[RECORDED DATA]:
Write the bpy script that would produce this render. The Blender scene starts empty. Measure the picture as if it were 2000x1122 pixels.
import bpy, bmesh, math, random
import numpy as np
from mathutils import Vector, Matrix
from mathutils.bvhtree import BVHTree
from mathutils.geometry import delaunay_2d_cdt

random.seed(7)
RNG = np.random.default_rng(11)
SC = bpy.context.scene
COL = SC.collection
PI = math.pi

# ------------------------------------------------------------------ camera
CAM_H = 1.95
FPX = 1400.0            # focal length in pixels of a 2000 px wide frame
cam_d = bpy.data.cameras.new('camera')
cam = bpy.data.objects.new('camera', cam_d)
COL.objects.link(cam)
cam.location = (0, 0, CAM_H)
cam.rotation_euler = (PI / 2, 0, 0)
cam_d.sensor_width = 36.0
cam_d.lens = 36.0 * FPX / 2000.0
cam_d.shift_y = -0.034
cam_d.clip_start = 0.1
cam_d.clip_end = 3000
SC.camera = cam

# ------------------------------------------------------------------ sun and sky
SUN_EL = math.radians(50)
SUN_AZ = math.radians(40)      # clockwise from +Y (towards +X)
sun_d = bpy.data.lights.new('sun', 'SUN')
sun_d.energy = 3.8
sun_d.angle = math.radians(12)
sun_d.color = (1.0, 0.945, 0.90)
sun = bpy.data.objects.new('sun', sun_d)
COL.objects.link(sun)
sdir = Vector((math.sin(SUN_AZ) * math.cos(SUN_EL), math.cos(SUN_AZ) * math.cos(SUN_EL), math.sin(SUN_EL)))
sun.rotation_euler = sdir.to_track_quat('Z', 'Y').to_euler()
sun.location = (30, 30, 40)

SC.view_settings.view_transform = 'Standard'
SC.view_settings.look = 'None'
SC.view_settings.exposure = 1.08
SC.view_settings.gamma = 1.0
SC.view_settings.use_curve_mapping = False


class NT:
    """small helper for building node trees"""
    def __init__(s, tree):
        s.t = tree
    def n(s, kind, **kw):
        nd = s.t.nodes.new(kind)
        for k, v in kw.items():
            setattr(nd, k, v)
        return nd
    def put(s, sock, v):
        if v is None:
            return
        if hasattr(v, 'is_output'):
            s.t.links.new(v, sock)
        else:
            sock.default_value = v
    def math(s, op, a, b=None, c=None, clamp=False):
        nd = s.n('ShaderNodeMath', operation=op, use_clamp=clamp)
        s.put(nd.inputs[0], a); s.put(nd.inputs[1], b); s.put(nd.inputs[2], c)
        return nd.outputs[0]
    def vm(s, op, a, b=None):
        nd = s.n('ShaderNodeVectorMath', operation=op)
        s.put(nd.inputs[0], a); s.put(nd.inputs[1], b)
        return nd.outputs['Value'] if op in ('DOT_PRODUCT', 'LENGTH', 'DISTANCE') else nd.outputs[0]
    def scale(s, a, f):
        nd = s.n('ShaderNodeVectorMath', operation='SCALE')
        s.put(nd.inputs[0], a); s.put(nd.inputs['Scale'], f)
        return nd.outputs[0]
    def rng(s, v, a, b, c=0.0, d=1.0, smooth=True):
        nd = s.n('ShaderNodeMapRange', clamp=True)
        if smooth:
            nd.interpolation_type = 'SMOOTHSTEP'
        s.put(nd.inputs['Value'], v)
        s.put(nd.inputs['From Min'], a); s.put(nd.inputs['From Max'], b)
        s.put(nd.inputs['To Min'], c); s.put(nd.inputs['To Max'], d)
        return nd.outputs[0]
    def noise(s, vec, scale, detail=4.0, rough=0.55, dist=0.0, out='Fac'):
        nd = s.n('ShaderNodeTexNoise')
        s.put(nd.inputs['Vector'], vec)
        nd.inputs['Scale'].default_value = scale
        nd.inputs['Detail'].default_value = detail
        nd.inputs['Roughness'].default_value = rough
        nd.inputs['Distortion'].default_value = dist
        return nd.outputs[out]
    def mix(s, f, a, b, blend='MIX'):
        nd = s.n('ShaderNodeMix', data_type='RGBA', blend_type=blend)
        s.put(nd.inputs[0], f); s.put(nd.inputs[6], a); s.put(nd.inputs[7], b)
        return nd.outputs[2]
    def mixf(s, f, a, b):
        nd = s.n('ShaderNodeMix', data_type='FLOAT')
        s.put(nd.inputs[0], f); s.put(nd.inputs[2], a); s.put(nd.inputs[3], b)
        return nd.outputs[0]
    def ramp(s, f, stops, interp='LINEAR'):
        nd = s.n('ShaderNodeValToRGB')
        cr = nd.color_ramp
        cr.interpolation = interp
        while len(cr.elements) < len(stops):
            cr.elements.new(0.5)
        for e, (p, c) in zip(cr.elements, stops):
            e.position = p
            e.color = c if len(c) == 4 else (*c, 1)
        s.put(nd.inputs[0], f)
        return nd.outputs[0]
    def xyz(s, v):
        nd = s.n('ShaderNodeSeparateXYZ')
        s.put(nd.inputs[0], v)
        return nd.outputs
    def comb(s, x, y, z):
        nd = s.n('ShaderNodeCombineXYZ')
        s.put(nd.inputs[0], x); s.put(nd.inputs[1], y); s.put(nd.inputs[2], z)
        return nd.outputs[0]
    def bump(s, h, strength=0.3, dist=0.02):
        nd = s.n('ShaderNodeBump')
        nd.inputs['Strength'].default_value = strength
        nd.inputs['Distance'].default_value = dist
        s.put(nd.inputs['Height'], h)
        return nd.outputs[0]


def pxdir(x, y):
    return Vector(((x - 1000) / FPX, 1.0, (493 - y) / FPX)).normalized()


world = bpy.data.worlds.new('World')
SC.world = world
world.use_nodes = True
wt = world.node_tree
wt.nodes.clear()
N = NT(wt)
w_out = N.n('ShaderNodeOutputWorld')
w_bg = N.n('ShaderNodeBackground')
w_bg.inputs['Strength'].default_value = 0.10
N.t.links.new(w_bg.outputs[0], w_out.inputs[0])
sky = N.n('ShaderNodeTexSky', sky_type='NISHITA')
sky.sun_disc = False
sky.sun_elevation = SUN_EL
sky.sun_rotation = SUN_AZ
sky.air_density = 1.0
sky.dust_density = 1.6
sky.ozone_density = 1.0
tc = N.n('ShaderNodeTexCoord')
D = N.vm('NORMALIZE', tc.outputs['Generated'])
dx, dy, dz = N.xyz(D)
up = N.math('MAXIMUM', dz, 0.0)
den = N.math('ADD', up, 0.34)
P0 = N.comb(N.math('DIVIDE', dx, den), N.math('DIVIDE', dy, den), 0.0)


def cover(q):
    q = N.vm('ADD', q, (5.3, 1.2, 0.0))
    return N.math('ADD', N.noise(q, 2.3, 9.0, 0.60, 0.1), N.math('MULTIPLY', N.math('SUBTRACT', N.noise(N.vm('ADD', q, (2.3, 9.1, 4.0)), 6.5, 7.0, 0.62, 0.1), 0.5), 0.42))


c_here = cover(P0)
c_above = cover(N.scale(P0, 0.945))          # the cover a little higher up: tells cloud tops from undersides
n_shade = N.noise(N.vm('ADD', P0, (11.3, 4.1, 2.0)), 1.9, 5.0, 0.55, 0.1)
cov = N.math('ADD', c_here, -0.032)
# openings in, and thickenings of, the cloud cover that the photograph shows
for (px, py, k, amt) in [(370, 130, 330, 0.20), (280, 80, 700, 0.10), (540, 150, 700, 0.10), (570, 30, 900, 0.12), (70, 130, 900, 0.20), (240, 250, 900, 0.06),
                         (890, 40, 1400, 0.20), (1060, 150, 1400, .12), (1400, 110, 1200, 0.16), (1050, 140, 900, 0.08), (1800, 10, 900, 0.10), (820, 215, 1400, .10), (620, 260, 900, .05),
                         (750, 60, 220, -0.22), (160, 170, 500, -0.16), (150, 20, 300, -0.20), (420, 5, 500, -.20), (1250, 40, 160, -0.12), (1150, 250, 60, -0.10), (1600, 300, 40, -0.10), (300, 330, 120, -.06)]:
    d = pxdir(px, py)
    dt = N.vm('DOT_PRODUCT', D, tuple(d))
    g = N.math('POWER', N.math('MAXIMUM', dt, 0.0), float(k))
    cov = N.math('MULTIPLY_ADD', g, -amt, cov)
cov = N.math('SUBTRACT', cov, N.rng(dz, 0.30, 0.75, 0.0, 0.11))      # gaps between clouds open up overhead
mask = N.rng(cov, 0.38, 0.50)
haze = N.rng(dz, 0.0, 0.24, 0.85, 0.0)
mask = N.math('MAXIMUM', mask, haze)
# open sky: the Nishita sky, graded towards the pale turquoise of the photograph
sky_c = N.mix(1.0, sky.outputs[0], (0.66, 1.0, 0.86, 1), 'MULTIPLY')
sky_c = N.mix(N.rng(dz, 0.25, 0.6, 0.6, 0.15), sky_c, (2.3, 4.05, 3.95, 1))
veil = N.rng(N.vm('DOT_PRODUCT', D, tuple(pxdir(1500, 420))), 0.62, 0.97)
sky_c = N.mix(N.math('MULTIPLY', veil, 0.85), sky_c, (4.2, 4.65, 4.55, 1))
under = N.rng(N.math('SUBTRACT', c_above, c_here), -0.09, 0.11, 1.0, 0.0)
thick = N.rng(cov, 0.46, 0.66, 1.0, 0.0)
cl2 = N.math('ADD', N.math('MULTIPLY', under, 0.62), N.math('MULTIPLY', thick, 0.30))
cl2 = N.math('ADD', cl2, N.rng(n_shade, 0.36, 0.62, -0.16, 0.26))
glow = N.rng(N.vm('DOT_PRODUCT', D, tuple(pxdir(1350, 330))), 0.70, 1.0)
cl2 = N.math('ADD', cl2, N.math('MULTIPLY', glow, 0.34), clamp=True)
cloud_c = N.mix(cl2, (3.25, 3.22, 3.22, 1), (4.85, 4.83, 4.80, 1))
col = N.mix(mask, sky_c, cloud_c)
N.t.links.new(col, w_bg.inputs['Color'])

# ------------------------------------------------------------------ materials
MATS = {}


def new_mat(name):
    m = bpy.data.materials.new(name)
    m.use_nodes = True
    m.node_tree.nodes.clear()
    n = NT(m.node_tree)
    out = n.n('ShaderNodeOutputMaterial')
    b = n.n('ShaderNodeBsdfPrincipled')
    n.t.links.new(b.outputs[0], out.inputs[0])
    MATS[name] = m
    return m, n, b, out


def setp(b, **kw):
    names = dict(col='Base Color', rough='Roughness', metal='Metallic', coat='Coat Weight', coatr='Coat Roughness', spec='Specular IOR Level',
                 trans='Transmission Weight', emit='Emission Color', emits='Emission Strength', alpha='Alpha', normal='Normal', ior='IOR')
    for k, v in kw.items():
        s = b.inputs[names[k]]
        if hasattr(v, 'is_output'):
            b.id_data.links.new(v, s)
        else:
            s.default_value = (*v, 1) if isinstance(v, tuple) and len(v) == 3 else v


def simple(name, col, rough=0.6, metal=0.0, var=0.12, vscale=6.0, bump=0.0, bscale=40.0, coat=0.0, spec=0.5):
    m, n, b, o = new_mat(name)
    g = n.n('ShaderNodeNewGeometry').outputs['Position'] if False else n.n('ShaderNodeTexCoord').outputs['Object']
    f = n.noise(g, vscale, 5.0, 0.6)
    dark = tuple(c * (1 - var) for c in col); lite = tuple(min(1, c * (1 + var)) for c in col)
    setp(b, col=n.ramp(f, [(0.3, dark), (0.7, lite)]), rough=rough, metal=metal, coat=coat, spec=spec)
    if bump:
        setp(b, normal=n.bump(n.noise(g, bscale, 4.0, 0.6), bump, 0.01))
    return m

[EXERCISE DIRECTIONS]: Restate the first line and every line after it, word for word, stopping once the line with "PI = math.pi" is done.

[ANSWER FOR THE TASK]:
Write the bpy script that would produce this render. The Blender scene starts empty. Measure the picture as if it were 2000x1122 pixels.
import bpy, bmesh, math, random
import numpy as np
from mathutils import Vector, Matrix
from mathutils.bvhtree import BVHTree
from mathutils.geometry import delaunay_2d_cdt

random.seed(7)
RNG = np.random.default_rng(11)
SC = bpy.context.scene
COL = SC.collection
PI = math.pi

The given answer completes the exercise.